Guinée équatoriale : un journal saisi pour avoir évoqué les pressions des autorités sur la presse

Reporters sans frontières (RSF) dénonce la saisie du journal Ebano et les intimidations généralisées contre les journalistes en Guinée équatoriale. L’organisation appelle le gouvernement à cesser les pressions sur les médias, et à sensibiliser les forces de sécurité au libre exercice du métier de journaliste.

Le 1er août 2017, les autorités équato-guinéennes ont donné l’ordre de retirer de la vente et de brûler tous les exemplaires de l’hebdomadaire gouvernemental Ebano. L’article incriminé traitait des pressions gouvernementales exercées contre la presse et les journalistes en Guinée équatoriale.


Dans une interview au journal, le journaliste indépendant Samuel Obiang Mbana, correspondant de l'Agence France-Presse (AFP), d’Africa n°1 et de la radio allemande Deutsche Welle (DW) dénoncait le manque de respect accordé à la profession par les forces de sécurité. Il demandait au gouvernement de sensibiliser ces dernières sur le rôle de la presse et la nécessité de laisser travailler les journalistes.

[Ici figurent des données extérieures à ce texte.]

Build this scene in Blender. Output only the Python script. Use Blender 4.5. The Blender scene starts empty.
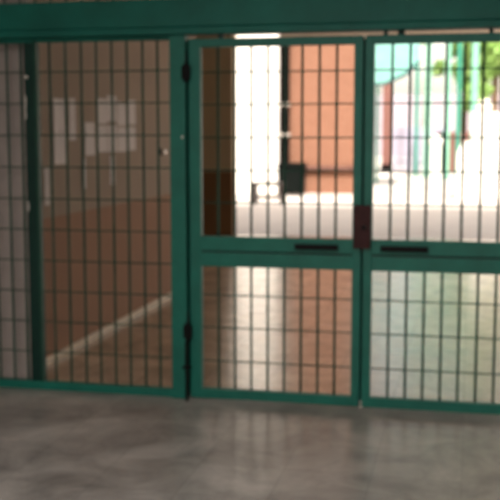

Samuel Obiang Mbana y détaillait notamment sa dernière altercation avec les forces de sécurité lors d’un meeting politique quelques jours auparavant. Un policier en civil lui a alors confisqué, ainsi qu’à un journaliste du El Lector, la carte mémoire de leurs appareils photos et les a embarqués vers le ministère de la Sécurité où ils ont ensuite été relâchés.


“ C’est une violation manifeste du droit d’accès à l’information, dénonce Cléa Kahn-Sriber responsable du bureau Afrique de RSF. L’essentiel du pays, à part la capitale insulaire Malabo, est coupé d’une information libre et accessible. Les journalistes sont traqués et menacés. La censure sur internet est réelle. Nous appelons les autorités équato-guinéennes à laisser les journalistes travailler librement, d’autant plus qu’approchent les élections législatives de décembre 2017.”



Un journaliste fréquemment pris à parti par les forces de sécurité


Selon les informations recueillies par RSF, Samuel Obiang Mbana s’était déjà fait interdire l’accès à une conférence de presse donnée par le ministre de l’Intérieur, le 26 juillet dernier, au prétexte que “son excellence avait dit qu’il ne voulait pas d’Africa n°1”.


Samuel Obiang Mbana, comme le rappelle l’article, a été inquiété plus de six fois par les autorités au cours des dernières années, et fréquemment arrêté, dans l’exercice de sa mission. En mars 2016, il a par exemple été arrêté à Malabo, et retenu pendant 8h au commissariat central, parce qu’il couvrait la violente répression d'une manifestation étudiante par la police. Ni son matériel, ni ses images de l'événement ne lui ont été restitués.


Rappelons que le pays est depuis 1979 sous la coupe du président Teodoro Obiang Nguema, réélu sans surprise en avril 2016. Ce dernier cherche à imposer un contrôle absolu sur la population civile, et sur la presse. Les médias indépendants sont très peu nombreux en Guinée équatoriale et fréquemment entravés dans leur travail, les journalistes peuvent même être arrêtés et détenus sans charges. La censure est permanente afin de faire taire toute voix critique au régime, dont les reporters étrangers, souvent interdits de visa, ou reconduits manu militari à la frontière.


Le pays a encore perdu trois places l’année dernière au Classement mondial de la liberté de la presse, établi par RSF en 2017. Il est désormais à la 171 place sur 180 pays.